Abstract

Meeting deadlines is a key requirement in safe realtime systems. Worst-case execution times (WCET) of tasks are needed for safe planning. Contemporary worst-case timing analysis tools can safely and tightly bound execution time on in-order single-issue pipelines with caches and static branch prediction. However, this simple pipeline appears to be a complexity limit, due to the need for analyzability. This excludes a whole class of high-performance processors from many embedded systems.We reconcile the complexity/safety trade-off by decoupling worst-case timing analysis from the processor implementation, through a virtual simple architecture (VISA). A VISA is the timing specification of a hypothetical simple pipeline and is the basis for worst-case timing analysis. However, the underlying microarchitecture can be arbitrarily complex. A task is divided into multiple sub-tasks which provide a means to gauge progress on the complex pipeline. Each sub-task is assigned an interim deadline, or checkpoint, based on the latest allowable completion time of the sub-task on the hypothetical simple pipeline. If no checkpoints are missed, then the complex pipeline is as timely as the safe pipeline.

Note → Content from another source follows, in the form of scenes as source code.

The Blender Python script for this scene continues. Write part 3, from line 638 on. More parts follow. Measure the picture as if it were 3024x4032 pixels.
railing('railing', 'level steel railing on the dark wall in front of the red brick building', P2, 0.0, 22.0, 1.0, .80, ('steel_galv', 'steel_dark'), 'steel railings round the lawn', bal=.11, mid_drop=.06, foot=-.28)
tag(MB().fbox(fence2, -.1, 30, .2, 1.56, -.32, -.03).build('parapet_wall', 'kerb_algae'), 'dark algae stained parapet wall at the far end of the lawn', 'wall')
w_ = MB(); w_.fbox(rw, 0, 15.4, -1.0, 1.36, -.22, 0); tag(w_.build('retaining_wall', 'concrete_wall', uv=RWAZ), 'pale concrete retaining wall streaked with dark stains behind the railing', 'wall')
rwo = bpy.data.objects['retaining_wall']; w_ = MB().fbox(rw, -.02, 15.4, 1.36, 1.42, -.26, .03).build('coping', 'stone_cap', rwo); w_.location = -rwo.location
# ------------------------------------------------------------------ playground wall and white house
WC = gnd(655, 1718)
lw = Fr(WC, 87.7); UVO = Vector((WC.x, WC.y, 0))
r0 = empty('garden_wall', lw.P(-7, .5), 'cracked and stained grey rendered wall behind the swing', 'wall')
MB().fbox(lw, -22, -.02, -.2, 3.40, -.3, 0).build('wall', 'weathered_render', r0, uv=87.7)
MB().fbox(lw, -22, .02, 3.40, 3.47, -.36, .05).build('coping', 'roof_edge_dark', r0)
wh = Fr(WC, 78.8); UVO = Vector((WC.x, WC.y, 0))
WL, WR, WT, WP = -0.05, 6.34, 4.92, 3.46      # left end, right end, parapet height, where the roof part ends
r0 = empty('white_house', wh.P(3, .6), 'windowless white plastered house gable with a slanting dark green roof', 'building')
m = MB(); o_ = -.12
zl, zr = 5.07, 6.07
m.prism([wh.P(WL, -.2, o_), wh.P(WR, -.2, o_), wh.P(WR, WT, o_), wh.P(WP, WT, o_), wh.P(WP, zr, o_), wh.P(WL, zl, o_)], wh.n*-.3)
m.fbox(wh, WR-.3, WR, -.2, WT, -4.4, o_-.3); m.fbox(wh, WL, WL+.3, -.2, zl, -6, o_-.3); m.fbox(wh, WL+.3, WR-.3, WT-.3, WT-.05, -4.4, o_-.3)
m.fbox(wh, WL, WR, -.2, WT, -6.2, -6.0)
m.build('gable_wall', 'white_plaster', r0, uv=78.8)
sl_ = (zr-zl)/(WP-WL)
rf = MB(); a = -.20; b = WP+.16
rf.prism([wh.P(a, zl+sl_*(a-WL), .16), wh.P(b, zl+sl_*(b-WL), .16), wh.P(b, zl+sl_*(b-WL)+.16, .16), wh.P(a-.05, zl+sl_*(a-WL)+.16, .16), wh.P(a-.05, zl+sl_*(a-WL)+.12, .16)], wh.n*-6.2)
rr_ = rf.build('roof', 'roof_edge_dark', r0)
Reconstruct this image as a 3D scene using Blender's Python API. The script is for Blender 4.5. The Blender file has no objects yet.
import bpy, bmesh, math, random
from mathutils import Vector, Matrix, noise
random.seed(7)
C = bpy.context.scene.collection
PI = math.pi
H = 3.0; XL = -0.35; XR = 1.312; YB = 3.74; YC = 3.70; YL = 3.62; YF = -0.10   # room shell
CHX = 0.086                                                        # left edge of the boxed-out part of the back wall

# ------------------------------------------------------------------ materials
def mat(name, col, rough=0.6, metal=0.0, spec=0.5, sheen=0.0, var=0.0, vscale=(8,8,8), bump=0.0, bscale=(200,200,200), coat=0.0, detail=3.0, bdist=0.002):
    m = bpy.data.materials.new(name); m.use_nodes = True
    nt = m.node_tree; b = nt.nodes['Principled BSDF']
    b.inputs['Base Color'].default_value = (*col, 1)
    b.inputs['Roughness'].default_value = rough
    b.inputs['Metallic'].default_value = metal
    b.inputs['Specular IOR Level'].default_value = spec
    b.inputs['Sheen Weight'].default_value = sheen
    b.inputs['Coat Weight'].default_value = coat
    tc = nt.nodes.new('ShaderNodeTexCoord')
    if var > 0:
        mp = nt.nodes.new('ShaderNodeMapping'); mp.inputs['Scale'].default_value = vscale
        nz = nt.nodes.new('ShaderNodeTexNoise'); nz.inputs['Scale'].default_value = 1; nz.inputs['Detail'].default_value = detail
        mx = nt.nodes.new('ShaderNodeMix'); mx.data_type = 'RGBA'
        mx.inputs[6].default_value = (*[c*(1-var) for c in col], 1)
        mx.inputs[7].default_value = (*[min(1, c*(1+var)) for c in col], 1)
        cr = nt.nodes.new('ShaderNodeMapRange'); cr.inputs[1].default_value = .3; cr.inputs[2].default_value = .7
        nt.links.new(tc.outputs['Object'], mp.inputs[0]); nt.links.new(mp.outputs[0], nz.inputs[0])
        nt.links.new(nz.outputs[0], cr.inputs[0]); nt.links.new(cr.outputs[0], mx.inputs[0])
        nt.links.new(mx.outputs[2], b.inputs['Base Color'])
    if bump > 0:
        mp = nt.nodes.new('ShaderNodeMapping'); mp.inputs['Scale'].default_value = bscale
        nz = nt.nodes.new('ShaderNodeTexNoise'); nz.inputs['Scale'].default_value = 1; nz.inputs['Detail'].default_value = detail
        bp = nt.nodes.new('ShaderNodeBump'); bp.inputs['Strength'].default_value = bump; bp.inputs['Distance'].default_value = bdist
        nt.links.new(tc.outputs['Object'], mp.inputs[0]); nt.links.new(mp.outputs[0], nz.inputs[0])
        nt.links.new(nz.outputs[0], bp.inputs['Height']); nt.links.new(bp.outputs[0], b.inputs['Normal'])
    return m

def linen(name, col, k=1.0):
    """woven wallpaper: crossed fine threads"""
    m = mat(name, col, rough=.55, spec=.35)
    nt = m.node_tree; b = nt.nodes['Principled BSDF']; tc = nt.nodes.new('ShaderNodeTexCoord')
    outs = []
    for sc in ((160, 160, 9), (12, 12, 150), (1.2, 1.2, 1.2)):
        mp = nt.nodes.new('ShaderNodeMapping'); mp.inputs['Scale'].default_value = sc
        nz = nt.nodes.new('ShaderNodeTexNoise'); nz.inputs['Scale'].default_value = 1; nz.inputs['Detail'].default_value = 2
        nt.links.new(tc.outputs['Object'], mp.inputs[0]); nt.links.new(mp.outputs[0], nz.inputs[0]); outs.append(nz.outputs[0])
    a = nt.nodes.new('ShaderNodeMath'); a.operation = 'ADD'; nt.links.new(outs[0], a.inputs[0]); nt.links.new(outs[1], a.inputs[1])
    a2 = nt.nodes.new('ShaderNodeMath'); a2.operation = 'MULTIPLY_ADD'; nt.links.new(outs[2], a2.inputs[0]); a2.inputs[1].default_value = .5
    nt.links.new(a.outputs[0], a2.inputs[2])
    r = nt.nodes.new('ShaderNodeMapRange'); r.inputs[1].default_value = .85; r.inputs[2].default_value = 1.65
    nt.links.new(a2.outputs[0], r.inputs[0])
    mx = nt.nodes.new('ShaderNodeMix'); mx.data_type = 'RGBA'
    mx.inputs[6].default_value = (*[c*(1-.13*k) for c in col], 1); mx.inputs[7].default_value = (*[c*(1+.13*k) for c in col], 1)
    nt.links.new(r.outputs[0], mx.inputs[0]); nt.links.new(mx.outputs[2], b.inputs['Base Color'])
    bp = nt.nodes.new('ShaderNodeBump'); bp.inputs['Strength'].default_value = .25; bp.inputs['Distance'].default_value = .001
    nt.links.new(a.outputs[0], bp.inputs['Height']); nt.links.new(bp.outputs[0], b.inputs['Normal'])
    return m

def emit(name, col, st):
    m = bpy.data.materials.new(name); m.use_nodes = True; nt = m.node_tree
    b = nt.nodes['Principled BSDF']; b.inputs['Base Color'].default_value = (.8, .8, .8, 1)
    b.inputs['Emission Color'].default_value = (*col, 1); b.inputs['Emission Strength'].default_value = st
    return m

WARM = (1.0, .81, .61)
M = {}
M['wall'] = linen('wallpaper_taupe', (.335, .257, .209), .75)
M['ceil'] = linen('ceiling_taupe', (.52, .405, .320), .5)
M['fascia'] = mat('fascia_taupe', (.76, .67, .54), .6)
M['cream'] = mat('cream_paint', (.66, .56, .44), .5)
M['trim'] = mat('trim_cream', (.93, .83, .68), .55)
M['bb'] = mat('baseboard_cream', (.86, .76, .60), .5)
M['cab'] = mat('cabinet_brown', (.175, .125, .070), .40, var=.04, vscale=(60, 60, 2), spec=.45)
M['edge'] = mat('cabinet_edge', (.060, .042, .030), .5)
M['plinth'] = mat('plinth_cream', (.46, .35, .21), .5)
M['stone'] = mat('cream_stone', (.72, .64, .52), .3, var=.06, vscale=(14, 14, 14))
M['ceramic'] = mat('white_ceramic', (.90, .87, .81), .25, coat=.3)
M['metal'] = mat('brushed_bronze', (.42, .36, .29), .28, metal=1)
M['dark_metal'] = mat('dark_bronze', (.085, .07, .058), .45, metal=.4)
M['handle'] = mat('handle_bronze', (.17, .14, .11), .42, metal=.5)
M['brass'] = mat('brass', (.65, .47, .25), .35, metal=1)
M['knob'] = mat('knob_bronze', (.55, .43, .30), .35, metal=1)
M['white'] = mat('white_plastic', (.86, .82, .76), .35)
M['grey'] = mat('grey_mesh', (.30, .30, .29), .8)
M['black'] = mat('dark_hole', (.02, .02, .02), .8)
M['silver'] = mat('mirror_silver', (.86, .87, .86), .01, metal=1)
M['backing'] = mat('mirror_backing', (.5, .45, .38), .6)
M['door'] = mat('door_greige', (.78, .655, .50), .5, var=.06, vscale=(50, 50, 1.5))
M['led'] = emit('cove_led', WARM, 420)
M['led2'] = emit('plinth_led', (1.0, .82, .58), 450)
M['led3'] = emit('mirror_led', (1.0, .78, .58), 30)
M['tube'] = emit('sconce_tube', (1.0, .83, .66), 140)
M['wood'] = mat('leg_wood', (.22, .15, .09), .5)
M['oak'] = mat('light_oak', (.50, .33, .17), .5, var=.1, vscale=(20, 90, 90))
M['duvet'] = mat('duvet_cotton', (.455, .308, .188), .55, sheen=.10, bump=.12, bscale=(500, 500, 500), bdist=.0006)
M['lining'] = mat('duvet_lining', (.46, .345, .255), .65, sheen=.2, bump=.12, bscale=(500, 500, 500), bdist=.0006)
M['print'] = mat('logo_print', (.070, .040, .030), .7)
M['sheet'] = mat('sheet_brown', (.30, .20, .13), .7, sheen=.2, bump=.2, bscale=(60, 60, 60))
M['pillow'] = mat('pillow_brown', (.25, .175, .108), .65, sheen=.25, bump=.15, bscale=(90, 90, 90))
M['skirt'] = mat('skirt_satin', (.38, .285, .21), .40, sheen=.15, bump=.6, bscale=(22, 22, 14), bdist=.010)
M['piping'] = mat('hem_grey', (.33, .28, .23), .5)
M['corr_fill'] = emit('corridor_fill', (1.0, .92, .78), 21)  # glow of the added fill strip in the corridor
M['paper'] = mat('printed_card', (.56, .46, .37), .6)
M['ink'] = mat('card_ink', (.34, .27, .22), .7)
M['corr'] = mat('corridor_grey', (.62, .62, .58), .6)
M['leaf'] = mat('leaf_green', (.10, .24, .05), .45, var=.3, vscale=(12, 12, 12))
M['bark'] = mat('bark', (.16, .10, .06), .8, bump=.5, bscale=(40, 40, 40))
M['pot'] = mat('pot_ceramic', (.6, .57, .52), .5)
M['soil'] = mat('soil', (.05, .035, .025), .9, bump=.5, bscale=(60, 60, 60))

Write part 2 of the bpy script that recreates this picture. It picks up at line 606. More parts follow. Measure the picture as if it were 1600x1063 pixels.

If a checkpoint is missed, the pipeline switches to a simple mode of operation that directly implements the VISA so that execution time of unfinished sub-tasks is safely bounded. The significance of our approach is that we circumvent worst-case timing analysis of the complex pipeline, by dynamically confirming its behavior is bounded by worst-case timing analysis of a simpler proxy pipeline.The benefit of using a high-performance processor is that tasks finish much sooner than they would have on an explicitly-safe processor. The new slack in the schedule can be exploited for higher throughput or lower power. With the VISA approach, an arbitrarily complex SMT processor can safely run non-real-time tasks at the same time as a real-time task. Alternatively, frequency/voltage can be safely lowered to take up slack. We explore the latter application and show a VISA-compliant complex pipeline consumes 43--61% less power than an explicitly-safe pipeline.